Francis Gouin Comment parler de Francis en une page, alors que des témoignages nous arrivent de partout ? Sa vie a été tellement riche et variée ! Il savait se faire proche aussi bien des grands hommes (professeurs, écrivains, éditeurs…) que de personnes très simples (petits commerçants, artisans, gardiens, migrants…), et bien sûr de ses frères jésuites de toutes origines et tous âges.

Francis est né et a grandi au Maroc, à la campagne, et il a probablement acquis très vite un grand sens pratique des choses, dont on profitait dans ses talents de bricoleur, cuisinier, sportif et organisateur.

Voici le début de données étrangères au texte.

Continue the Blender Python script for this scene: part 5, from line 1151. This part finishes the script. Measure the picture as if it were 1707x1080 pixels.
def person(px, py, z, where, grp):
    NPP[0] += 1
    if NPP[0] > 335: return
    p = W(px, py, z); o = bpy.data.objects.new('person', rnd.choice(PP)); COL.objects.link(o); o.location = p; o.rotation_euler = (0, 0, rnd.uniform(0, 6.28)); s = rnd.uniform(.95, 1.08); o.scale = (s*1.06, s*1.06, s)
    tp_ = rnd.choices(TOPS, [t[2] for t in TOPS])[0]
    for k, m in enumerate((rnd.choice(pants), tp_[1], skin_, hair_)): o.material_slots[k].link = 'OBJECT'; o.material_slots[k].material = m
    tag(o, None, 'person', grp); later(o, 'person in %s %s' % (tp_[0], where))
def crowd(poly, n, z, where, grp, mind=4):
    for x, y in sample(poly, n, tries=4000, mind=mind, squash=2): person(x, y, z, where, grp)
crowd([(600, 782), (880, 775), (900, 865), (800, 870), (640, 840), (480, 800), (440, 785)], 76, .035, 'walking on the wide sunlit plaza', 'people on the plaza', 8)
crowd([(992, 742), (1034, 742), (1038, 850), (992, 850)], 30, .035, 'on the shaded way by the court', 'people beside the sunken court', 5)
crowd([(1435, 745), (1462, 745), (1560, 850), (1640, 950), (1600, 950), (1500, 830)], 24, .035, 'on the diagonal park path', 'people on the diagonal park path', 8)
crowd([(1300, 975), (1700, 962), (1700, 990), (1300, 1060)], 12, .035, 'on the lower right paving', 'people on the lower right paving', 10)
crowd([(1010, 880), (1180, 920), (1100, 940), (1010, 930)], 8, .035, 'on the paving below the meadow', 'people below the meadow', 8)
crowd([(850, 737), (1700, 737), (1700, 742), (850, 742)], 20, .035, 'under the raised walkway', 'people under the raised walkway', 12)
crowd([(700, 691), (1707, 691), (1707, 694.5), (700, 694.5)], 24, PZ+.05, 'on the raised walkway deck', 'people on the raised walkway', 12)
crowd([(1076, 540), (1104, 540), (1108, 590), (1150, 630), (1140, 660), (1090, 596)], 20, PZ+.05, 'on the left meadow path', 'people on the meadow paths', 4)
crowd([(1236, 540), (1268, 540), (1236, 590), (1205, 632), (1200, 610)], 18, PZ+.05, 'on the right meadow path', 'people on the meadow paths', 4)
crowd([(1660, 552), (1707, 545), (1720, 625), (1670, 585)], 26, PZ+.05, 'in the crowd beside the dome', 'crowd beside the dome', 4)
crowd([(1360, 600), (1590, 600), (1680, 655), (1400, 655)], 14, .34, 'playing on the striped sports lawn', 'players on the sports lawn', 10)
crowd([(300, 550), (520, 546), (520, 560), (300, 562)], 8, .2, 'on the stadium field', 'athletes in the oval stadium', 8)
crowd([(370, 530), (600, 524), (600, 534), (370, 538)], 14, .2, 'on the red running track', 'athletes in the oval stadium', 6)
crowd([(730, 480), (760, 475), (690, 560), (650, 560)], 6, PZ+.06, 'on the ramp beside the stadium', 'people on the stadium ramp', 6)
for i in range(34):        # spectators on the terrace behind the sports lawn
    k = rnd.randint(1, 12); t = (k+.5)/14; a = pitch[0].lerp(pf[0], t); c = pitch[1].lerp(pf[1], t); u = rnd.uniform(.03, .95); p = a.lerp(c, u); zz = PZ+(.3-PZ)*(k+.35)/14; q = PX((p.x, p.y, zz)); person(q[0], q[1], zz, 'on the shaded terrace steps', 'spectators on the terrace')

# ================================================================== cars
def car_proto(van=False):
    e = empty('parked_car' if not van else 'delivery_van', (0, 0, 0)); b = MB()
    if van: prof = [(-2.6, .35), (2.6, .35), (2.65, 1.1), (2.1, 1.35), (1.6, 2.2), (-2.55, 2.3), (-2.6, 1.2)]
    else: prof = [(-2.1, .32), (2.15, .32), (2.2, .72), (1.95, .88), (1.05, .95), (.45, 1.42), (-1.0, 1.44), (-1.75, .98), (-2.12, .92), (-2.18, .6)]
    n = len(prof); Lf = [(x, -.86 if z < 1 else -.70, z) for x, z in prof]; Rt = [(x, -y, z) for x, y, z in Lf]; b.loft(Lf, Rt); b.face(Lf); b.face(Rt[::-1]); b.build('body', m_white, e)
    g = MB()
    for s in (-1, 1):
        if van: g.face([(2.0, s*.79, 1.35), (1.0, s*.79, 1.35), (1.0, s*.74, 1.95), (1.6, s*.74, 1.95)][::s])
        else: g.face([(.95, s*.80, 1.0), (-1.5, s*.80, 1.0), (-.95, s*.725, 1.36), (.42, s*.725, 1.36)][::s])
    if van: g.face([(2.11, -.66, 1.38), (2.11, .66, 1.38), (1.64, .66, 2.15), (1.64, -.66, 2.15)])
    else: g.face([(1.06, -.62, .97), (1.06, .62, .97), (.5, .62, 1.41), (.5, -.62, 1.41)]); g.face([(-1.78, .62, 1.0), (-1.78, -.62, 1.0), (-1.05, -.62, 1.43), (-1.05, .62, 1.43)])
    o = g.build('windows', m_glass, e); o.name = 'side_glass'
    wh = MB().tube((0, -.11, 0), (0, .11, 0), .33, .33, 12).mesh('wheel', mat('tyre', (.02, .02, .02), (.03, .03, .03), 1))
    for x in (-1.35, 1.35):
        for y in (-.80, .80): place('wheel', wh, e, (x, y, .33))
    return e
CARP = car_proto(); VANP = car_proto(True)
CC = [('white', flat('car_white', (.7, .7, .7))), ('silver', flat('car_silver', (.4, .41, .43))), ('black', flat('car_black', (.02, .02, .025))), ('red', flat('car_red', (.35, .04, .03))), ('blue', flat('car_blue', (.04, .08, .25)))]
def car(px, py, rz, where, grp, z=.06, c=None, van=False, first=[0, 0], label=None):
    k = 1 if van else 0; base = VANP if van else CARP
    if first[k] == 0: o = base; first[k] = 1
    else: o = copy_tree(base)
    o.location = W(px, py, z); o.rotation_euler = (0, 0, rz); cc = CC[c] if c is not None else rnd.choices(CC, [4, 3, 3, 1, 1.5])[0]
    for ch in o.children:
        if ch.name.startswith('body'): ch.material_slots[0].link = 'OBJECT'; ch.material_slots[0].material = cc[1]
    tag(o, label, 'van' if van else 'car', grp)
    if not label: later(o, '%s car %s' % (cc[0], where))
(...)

Mais très tôt aussi il se passionne pour l’écrit, il fait une licence de lettres classiques pendant son juvénat, puis part deux ans en coopération au Liban, et, après sa philosophie, il passera deux années à étudier l’arabe. En fait, il continue toute sa vie à travailler les langues, et jusqu’au bout il sera traducteur, que ce soit pour de grands auteurs ou de simples petites annonces, et ce avec grande discrétion et simplicité, comme si c’était un simple passe-temps. Il était imbattable quant à la précision de ses corrections. A près de 70 ans, il s’est mis à l’espagnol, pour aller chercher de jeunes jésuites en Amérique Latine ! A plus de 80 ans il était revenu à Constantine donner une session de grec ancien en arabe.

Mais même s’il aurait pu être spécialiste dans beaucoup de domaines, et il l’était de fait, ce qui caractérise fondamentalement l’itinéraire de Francis, c’est sa disponibilité, à la fois pour la mission et pour le service de ses frères dans la Compagnie. Pendant une quinzaine d’années, il travaille dans notre école d’agriculture à Témara au Maroc, puis lorsque l’école est nationalisée il accepte divers services et responsabilités dans des institutions diocésaines au Maroc.

A 66 ans, il accepte de quitter le Maroc pour Constantine en Algérie, dans la perspective d’y accueillir des jeunes jésuites, ce dont j’ai largement bénéficié à partir de 2005. Il est alors Supérieur régional pendant six ans, et vit cela avec un sérieux impressionnant, se donnant la peine d’aller à toutes les réunions de Provinciaux européens, d’où il revenait souvent fatigué.

Oui, il avait aussi ses moments de fatigue, voire de déprime, avec de rudes insomnies, mais il endurait cela avec le plus de discrétion possible, restant attentif malgré tout à communiquer un maximum de joie et de dynamisme. A 80 ans, après une sérieuse épreuve de santé, il se rend à nouveau disponible pour repartir au Maroc, refonder une communauté, à Nador, une région où il n’avait jamais vécu : l’enjeu est de ne pas laisser seul un compagnon espagnol qui y avait commencé un service auprès des migrants. Il y restera près de six ans, et sera en fait l’élément stable de cet embryon de communauté, permettant sa stabilisation.

Ces deux dernières années, il a vécu à Toulouse, pour raisons de santé : il a continué à rendre de nombreux services, à son rythme, mais son cœur était au Maghreb, d’où il aimait recevoir de nos nouvelles.